═════ Source data ═════

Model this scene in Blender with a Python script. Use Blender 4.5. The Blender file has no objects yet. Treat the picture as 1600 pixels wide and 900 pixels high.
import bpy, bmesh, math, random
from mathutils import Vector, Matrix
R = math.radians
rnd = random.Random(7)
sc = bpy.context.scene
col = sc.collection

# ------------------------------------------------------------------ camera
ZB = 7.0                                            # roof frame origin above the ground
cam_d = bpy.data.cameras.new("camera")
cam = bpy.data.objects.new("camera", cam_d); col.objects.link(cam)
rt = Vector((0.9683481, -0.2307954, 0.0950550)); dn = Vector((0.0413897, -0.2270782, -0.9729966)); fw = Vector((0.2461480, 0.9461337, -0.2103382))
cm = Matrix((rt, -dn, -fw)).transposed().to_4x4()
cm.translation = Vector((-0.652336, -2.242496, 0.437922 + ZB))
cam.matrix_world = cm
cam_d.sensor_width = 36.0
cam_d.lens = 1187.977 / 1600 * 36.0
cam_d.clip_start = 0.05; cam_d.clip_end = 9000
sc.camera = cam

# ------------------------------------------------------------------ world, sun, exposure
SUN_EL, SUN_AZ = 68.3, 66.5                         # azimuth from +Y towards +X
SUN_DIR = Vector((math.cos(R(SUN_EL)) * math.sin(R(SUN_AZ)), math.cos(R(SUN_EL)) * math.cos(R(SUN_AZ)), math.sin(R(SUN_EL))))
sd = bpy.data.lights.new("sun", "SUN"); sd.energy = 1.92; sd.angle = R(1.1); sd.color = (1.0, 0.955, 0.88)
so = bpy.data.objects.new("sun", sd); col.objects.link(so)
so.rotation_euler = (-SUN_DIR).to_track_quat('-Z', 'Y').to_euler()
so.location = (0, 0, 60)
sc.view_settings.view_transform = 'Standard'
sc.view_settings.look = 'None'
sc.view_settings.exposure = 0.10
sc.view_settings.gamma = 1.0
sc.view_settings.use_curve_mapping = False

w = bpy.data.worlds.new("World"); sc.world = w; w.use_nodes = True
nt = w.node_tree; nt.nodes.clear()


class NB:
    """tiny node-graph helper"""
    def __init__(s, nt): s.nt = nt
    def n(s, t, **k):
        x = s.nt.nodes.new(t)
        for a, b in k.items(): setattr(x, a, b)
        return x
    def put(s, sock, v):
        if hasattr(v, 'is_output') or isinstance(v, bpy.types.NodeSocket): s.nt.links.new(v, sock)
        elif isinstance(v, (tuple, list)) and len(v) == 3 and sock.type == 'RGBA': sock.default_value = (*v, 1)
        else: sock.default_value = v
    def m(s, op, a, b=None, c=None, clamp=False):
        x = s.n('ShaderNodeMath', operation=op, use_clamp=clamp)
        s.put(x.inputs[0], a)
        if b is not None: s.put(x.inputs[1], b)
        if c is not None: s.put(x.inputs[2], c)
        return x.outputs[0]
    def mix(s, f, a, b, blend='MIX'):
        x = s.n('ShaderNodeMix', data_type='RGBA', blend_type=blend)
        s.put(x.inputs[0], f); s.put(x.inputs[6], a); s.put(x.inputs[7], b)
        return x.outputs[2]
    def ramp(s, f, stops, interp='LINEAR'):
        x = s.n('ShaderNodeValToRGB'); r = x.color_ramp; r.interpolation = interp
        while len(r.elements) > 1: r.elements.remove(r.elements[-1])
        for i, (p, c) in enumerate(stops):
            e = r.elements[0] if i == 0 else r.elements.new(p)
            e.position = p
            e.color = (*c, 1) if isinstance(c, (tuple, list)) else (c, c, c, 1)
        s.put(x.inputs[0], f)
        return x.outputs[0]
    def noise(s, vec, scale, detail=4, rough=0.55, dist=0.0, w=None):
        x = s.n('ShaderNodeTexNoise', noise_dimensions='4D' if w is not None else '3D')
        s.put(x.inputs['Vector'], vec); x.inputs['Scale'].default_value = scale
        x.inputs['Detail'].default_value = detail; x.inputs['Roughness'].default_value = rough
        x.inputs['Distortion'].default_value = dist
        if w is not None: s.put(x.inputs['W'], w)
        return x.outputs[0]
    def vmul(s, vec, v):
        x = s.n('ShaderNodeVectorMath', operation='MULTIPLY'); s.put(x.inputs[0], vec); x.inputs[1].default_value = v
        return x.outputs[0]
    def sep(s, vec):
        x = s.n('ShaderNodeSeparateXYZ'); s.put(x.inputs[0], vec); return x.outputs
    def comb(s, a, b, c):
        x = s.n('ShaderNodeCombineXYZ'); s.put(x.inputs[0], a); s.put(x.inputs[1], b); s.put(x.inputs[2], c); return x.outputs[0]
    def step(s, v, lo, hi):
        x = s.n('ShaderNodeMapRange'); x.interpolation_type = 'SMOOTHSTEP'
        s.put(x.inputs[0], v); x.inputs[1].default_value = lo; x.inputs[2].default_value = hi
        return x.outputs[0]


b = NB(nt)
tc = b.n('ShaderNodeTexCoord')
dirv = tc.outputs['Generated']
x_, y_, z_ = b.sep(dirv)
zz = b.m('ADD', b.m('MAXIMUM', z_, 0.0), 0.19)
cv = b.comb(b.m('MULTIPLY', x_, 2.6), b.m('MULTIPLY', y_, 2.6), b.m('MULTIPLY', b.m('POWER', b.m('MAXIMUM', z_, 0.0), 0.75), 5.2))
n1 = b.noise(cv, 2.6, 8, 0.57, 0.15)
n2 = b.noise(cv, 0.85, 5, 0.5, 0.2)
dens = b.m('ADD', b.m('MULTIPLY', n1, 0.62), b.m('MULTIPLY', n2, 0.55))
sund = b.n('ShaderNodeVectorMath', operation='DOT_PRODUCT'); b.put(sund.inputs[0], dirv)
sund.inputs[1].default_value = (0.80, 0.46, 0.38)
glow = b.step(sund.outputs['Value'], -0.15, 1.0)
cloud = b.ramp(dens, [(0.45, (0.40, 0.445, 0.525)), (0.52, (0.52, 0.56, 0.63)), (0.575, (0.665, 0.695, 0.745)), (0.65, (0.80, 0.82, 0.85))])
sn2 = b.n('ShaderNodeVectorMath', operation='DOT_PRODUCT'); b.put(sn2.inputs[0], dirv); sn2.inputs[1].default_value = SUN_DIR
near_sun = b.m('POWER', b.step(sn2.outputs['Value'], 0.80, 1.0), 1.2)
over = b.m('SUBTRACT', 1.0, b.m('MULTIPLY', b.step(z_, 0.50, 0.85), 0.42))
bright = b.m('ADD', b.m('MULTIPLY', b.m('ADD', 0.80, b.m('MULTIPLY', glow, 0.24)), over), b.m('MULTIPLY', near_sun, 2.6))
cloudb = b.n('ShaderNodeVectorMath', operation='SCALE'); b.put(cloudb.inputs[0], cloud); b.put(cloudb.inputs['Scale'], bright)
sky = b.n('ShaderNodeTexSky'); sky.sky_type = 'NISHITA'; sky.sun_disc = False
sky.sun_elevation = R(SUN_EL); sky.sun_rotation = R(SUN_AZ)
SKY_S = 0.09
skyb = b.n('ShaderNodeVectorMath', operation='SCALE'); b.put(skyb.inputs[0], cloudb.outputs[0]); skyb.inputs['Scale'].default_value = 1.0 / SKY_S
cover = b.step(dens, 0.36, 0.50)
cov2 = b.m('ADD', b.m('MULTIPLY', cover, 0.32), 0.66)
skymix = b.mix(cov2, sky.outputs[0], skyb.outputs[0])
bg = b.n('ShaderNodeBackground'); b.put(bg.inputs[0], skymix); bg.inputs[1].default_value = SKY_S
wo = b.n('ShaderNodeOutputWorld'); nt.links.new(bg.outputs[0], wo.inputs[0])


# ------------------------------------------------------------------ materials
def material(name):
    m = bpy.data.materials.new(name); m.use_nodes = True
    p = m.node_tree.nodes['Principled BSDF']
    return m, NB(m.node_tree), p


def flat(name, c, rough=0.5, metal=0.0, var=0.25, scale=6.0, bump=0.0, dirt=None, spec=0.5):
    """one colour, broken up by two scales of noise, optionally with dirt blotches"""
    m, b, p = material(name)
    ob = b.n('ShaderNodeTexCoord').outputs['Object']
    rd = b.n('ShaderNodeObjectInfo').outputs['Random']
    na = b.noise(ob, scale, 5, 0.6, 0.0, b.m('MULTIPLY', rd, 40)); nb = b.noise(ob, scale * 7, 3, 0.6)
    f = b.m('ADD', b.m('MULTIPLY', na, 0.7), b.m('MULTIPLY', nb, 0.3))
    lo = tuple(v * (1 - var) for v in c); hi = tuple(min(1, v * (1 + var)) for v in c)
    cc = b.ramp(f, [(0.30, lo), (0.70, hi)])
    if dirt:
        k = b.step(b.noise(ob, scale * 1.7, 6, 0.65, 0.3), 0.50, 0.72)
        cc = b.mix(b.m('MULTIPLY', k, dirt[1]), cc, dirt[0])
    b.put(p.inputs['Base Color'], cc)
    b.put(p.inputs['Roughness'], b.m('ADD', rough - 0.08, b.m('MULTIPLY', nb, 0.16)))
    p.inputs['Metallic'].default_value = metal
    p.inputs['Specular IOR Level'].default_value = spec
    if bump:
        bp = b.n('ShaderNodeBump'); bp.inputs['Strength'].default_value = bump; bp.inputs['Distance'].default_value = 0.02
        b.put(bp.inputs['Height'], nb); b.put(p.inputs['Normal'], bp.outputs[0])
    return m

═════

■ Required task: Quote exactly the stretch of lines above that starts at the first one and ends at the line with "col = sc.collection", and nothing beyond it.

■ Exercise result:
Model this scene in Blender with a Python script. Use Blender 4.5. The Blender file has no objects yet. Treat the picture as 1600 pixels wide and 900 pixels high.
import bpy, bmesh, math, random
from mathutils import Vector, Matrix
R = math.radians
rnd = random.Random(7)
sc = bpy.context.scene
col = sc.collection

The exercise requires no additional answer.